_Aim_: Tally every line of the listing where the string "Write" is found, and state the total alone.

_Source records_:
□ □ □ □ □
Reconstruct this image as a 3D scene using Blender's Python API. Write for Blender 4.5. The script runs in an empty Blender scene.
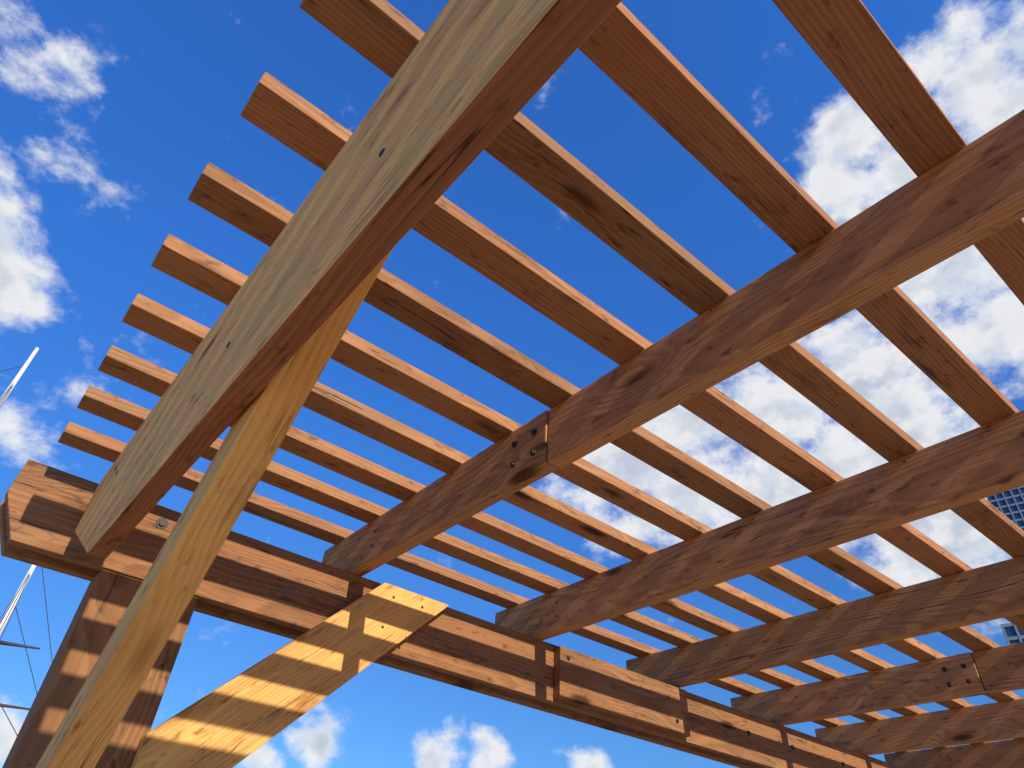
import bpy, bmesh, math, random
from mathutils import Vector, Matrix
random.seed(4)
K=1.2; EYE=1.6
# ---------------- camera solved from vanishing points ----------------
cx,cy=512,384
VA=Vector((-697,-491)); VB=Vector((1098,-634))
f=math.sqrt(-(VA.dot(VB)))
Yh=Vector((VA.x,VA.y,-f)).normalized(); Xh=Vector((VB.x,VB.y,-f)).normalized()
Zh=Xh.cross(Yh).normalized(); Xh=Yh.cross(Zh).normalized()
cam_rot=Matrix((Xh,Yh,Zh))
sc=bpy.context.scene
cd=bpy.data.cameras.new("camera"); cam=bpy.data.objects.new("camera",cd); sc.collection.objects.link(cam)
cam.matrix_world=Matrix.Translation((0,0,EYE))@cam_rot.to_4x4()
cd.sensor_width=36; cd.lens=f/1024*36; cd.clip_end=8000; cd.clip_start=.02
sc.camera=cam
def ray(u,v):
    return (cam_rot@Vector((u-cx,cy-v,-f))).normalized()

# ---------------- node helpers ----------------
class NT:
    def __init__(s,nt): s.nt=nt; s.L=nt.links
    def n(s,t,**k):
        o=s.nt.nodes.new(t)
        for a,b in k.items(): setattr(o,a,b)
        return o
    def put(s,sock,v):
        if isinstance(v,bpy.types.NodeSocket): s.L.new(v,sock)
        else: sock.default_value=v
    def m(s,op,a,b=None,c=None,clamp=False):
        o=s.n('ShaderNodeMath',operation=op,use_clamp=clamp)
        s.put(o.inputs[0],a)
        if b is not None: s.put(o.inputs[1],b)
        if c is not None: s.put(o.inputs[2],c)
        return o.outputs[0]
    def vm(s,op,a,b=None,c=None):
        o=s.n('ShaderNodeVectorMath',operation=op)
        s.put(o.inputs[0],a)
        if b is not None: s.put(o.inputs[1],b)
        if c is not None: s.put(o.inputs[2],c)
        return o.outputs['Value'] if op in('DISTANCE','LENGTH','DOT_PRODUCT') else o.outputs[0]
    def noise(s,vec,scale,detail=3,rough=.5,out=0):
        o=s.n('ShaderNodeTexNoise'); s.put(o.inputs['Vector'],vec)
        o.inputs['Scale'].default_value=scale; o.inputs['Detail'].default_value=detail; o.inputs['Roughness'].default_value=rough
        return o.outputs[out]
    def mr(s,v,a,b,c=0.,d=1.,t='SMOOTHSTEP'):
        o=s.n('ShaderNodeMapRange',interpolation_type=t); s.put(o.inputs[0],v)
        for i,x in enumerate((a,b,c,d)): o.inputs[i+1].default_value=x
        return o.outputs[0]
    def mix(s,fac,a,b,bt='MIX'):
        o=s.n('ShaderNodeMix',data_type='RGBA',blend_type=bt)
        s.put(o.inputs[0],fac); s.put(o.inputs[6],a); s.put(o.inputs[7],b)
        return o.outputs[2]
def newmat(name):
    m=bpy.data.materials.new(name); m.use_nodes=True
    t=NT(m.node_tree); b=m.node_tree.nodes['Principled BSDF']
    return m,t,b
def col(*c): return (c[0],c[1],c[2],1)

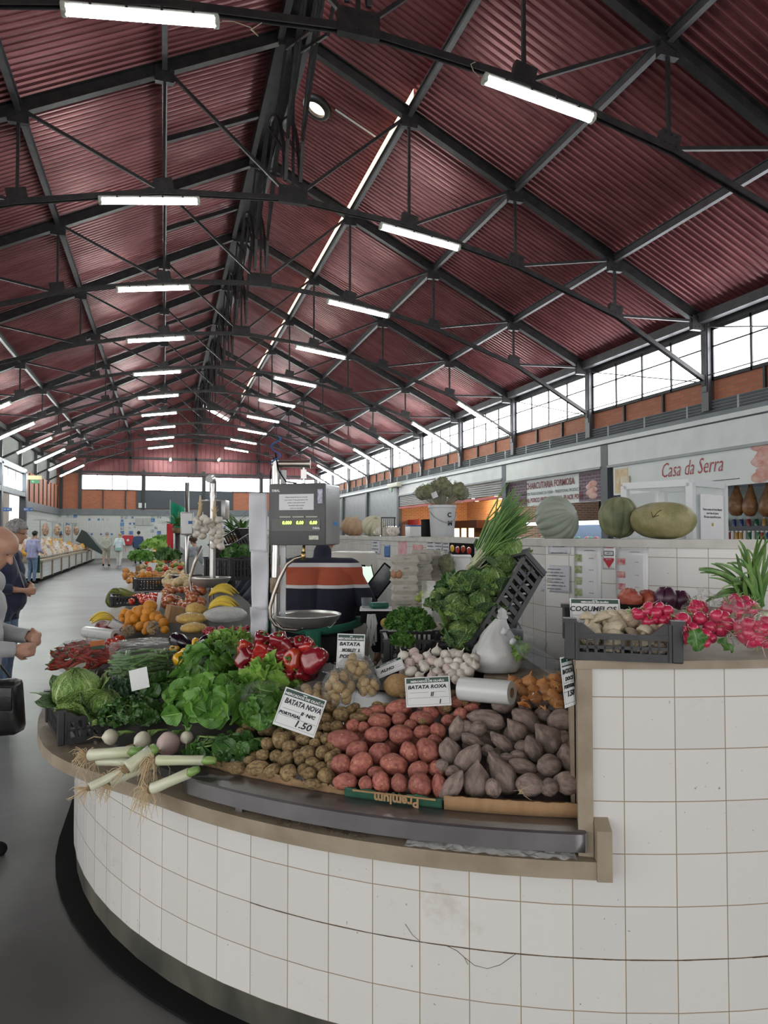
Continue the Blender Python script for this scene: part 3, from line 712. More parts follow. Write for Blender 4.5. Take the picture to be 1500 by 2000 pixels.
# ---- spine wall behind the stall
SP = [(3.6, 1.7), (2.95, 2.62), (2.62, 3.06), (2.2, 3.75), (2.25, 5.2), (2.3, 9.5), (2.3, 30)]
stile = tiles('white_spine_tile', .155, .155, (.66, .66, .65), (.60, .60, .59), (.32, .28, .23), .0022, .25, 0, dirt=.25)
b = MB(); acc = 0
for (xa, ya), (xb, yb) in zip(SP, SP[1:]):
    L = math.hypot(xb-xa, yb-ya); b.add([(xa, ya, 0), (xb, yb, 0), (xb, yb, 1.59), (xa, ya, 1.59)], [(0, 1, 2, 3)], [(acc, 0.03), (acc+L, 0.03), (acc+L, 1.62), (acc, 1.62)]); acc += L
sw = thing('spine_wall', 'chest high white tiled wall along the middle of the island, pumpkins on top', 'wall')
sw.name = 'tiled_divider'; b.build('tiled_face', stile, sw)
b = MB()
off = []
for i, (x, y) in enumerate(SP):
    a = SP[max(0, i-1)]; c = SP[min(len(SP)-1, i+1)]; d = V((c[0]-a[0], c[1]-a[1])).normalized(); n = V((d.y, -d.x)); off.append(((x-n.x*.02, y-n.y*.02), (x+n.x*.2, y+n.y*.2)))
for i in range(len(SP)-1):
    (a, a2), (c, c2) = off[i], off[i+1]
    vs = [(q[0], q[1], z) for z in (1.572, 1.617) for q in (a, c, c2, a2)]
    b.add(vs, [(0, 3, 2, 1), (4, 5, 6, 7), (0, 1, 5, 4), (1, 2, 6, 5), (2, 3, 7, 6), (3, 0, 4, 7)])
b.build('top_cap', M('pale_cap', (.55, .54, .51), (.45, .44, .41), 8, .4), sw)
b = MB()
for i in range(len(SP)-1):
    (a, a2), (c, c2) = off[i], off[i+1]; b.add([(a2[0], a2[1], 0), (c2[0], c2[1], 0), (c2[0], c2[1], 1.56), (a2[0], a2[1], 1.56)], [(3, 2, 1, 0)])
b.build('back_face', whitepaint, sw)
# ---- shops along the right wall
XS = 10.8
def wp(px, py, dx=0): return at_x(px, py, XS+dx)
red_t = M('sign_red', (.42, .02, .04), rough=.5); dred = M('sign_dark_red', (.22, .015, .03), rough=.5); dark_t = M('ink_black', (.015, .015, .018), rough=.6)
signw = M('sign_face_white', (.76, .80, .80), (.70, .74, .74), 1.5, .4)
slat = M('shutter_slat', (.33, .35, .36), (.28, .3, .31), 3, .45, .2)
purple = tiles('purple_brick_print', .26, .09, (.10, .03, .07), (.07, .02, .05), (.25, .2, .24), .012, .5, .5)
COLY = [4.3, 9.8, 15.35, 20.9, 31.95, 37.5, 43]
for i, y in enumerate(COLY):
    struct(MB().box((XS+.02, y, 1.95), (.16, .28, 3.9)).build('trim_%d' % (20+i), M('slate_column', (.08, .095, .11), rough=.45) if i == 0 else bpy.data.materials['slate_column']))
b = MB(); quadwall(b, 'x', XS+.35, 37.5, YE, 0, 3.95); quadwall(b, 'x', XS+.06, 31.95, YE, 2.0, 3.9); struct(b.build('wall_right_shutter', slat))
struct(MB().box((XS+4.4, 20, 2), (.2, 50, 4)).build('wall_right_shop', M('shop_back', (.30, .31, .32), (.2, .2, .22), .8, .6)))
struct(MB().box((XS+2.2, 20, 3.98), (4.6, 50, .1)).build('ceiling_shop', whitepaint))
def shutterbox(y0, y1, z0, z1, lab):
    t = thing('roller_shutter', lab, 'shutter', (XS, (y0+y1)/2, z0)); w = y1-y0-.3
    MB().box((.0, 0, (z1-z0)/2), (.1, w, z1-z0)).build('box_panel', whitepaint, t); MB().box((-.02, 0, -.03), (.12, w, .06)).build('bottom_rail', slat, t); return t
shutterbox(15.35, 20.9, 3.37, 3.9, 'white roller shutter box over the meat shop with the small print sign')
shutterbox(9.8, 15.35, 3.37, 3.9, 'white roller shutter box over the shop with the red script sign')
shutterbox(4.3, 9.8, 3.37, 3.9, 'white roller shutter box at the right end of the shop row')
t = shutterbox(20.9, 31.95, 3.48, 3.9, 'long grey roller shutter half open over the lit brick interior')
b = MB()
for i in range(7): b.box((0, 0, -.05-i*.078), (.06, 10.7, .066), bev=.012)
b.build('slat_curtain', slat, t); MB().box((0, 0, -.62), (.1, 10.7, .09)).build('red_edge', M('red_edge', (.5, .03, .03), rough=.4), t)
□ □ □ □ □
_In response_: 2